The reason for this brief comparison of the differences between the Buddha and Christ (I know comparisons are odious but they can be revealing as well) is to make the point that the non-theistic aspect of Buddhism is not a higher spiritual concept than a belief in God. It may relate to a deeper level of reality but that level of reality on its own is not all there is, certainly not in terms of manifested existence, and, in fact, on its own, is only half the truth for God Impersonal and God Personal are two sides of the same coin. On the level of ultimate reality all is one but when all is one then nothing is anything. Creation has a purpose which is to express the Uncreated, and that purpose can only be realised on an individual level, as Christ showed in himself, by fully acknowledging the Creator.

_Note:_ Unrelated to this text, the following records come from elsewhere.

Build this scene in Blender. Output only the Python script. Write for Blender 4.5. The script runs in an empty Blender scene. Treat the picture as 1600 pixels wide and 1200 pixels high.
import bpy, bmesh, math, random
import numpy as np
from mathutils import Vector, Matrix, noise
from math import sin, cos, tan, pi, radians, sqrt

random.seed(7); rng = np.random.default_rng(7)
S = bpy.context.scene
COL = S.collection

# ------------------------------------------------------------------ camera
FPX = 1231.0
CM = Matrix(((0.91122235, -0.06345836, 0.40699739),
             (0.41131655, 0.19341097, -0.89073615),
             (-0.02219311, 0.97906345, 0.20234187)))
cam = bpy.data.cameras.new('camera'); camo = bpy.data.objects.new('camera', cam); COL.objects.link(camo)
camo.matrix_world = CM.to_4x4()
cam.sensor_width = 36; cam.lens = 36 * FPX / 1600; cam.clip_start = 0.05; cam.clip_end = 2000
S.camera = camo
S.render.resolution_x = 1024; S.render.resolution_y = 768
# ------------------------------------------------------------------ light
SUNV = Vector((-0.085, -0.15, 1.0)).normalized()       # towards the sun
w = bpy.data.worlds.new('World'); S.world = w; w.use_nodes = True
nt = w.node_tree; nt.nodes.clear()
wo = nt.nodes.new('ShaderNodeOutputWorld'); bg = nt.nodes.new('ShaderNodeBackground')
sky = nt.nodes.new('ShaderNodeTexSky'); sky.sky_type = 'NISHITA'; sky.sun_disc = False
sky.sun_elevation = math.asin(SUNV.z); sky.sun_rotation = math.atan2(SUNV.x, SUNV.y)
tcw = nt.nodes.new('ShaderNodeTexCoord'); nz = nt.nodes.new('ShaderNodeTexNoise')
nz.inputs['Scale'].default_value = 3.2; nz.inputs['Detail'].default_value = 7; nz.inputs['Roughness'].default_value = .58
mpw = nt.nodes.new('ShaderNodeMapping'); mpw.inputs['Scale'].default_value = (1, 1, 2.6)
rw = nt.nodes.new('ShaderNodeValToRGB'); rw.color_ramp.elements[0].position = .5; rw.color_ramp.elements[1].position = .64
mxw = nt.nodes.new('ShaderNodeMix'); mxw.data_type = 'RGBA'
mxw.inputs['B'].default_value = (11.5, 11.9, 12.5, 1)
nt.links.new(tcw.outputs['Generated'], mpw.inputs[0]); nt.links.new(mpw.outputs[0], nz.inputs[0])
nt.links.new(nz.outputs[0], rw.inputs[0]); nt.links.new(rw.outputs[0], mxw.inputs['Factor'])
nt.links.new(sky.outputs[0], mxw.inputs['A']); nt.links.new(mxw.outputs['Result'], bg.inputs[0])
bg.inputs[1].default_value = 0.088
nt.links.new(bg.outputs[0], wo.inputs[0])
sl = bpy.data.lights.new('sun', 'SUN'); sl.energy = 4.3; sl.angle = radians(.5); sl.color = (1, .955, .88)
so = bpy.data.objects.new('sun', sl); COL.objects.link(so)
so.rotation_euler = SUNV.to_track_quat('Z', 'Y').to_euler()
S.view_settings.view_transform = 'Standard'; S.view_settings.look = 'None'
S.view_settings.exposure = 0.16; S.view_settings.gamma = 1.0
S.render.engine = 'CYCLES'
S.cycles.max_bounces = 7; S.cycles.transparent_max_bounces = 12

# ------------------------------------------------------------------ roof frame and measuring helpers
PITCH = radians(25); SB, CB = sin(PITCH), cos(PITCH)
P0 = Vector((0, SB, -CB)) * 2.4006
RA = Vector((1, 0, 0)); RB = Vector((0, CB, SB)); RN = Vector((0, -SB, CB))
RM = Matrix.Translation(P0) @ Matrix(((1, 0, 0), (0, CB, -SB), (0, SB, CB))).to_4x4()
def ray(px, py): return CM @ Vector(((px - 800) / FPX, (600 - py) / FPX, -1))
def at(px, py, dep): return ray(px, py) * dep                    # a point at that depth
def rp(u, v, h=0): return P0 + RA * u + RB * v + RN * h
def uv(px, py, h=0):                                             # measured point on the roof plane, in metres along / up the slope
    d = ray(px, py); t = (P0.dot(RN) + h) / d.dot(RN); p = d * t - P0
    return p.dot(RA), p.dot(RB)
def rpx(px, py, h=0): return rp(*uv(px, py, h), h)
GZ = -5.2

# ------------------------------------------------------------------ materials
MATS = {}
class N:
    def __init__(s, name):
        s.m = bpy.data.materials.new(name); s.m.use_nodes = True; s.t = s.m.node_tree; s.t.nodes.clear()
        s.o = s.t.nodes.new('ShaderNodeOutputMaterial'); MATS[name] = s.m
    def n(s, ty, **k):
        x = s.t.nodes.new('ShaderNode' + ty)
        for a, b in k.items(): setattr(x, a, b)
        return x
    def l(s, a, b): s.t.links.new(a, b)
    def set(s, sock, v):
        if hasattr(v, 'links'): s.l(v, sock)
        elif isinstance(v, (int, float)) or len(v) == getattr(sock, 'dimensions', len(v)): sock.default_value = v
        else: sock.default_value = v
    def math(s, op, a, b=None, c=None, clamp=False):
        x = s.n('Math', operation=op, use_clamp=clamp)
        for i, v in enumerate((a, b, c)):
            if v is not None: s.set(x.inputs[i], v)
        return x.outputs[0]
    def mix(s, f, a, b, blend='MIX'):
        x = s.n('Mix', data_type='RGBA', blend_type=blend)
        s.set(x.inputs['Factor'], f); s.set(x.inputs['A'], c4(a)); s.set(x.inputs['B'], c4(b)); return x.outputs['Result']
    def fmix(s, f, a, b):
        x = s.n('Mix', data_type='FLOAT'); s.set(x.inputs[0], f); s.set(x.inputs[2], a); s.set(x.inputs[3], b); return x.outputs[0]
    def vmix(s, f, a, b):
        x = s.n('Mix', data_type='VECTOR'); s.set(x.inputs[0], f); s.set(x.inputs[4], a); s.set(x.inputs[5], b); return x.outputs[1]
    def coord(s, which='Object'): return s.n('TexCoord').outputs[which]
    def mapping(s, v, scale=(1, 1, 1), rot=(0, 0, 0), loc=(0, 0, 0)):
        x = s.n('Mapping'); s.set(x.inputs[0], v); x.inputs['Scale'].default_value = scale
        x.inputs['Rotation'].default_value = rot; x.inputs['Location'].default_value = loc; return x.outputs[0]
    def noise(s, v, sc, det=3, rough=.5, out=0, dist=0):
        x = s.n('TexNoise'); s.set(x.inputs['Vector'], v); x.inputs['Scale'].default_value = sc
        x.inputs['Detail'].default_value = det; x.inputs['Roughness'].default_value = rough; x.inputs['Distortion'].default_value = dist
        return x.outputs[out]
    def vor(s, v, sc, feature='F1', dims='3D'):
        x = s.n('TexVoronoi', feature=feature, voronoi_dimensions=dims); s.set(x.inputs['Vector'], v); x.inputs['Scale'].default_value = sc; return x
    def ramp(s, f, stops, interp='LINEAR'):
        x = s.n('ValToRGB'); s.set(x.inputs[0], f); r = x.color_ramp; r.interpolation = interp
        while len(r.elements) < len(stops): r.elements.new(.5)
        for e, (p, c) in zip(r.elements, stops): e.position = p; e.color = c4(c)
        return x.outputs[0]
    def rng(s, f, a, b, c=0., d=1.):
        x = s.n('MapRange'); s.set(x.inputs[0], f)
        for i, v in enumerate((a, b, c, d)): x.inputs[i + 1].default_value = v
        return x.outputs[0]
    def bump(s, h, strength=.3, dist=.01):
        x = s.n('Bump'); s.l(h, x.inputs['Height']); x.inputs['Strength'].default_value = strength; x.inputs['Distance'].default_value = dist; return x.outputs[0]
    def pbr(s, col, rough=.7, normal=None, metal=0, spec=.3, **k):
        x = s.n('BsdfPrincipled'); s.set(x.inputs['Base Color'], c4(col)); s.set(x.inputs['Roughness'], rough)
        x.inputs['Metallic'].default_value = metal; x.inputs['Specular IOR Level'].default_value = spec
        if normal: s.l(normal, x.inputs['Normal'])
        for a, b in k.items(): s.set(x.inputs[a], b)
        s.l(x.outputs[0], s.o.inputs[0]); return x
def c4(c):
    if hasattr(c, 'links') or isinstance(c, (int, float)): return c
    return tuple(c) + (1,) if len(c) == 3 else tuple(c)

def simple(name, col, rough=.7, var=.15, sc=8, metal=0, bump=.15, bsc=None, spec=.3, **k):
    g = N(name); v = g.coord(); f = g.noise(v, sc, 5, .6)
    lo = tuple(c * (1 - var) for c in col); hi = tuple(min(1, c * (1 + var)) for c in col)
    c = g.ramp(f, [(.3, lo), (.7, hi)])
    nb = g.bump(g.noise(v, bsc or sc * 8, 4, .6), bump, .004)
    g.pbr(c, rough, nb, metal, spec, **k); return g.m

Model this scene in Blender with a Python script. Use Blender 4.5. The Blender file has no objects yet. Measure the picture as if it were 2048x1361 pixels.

As Jesus said, ' No one comes to the Father except through me', and what that means is that nobody realises the Impersonal Godhead without fully acknowledging the Personal God. The form in which we make this acknowledgment need not be the same but the spiritual perception and impulse behind it must be.

There is a further difficulty that may arise from unwillingness in a spiritual aspirant to believe in the Creator. Why do you tread the spiritual path? What is your motive? Is it because you seek something, wisdom, fulfillment, enlightenment, realisation, heaven? Or is it because you have perceived something that calls forth all your love and you want to conform your being to that, and to do so purely because of this love and not because you wish for anything? The Masters made very clear to me that only in the latter case is there any chance of spiritual success which always requires submission and surrender to a higher power. Not as a vassal submits to an overlord but as a lover submits to his love.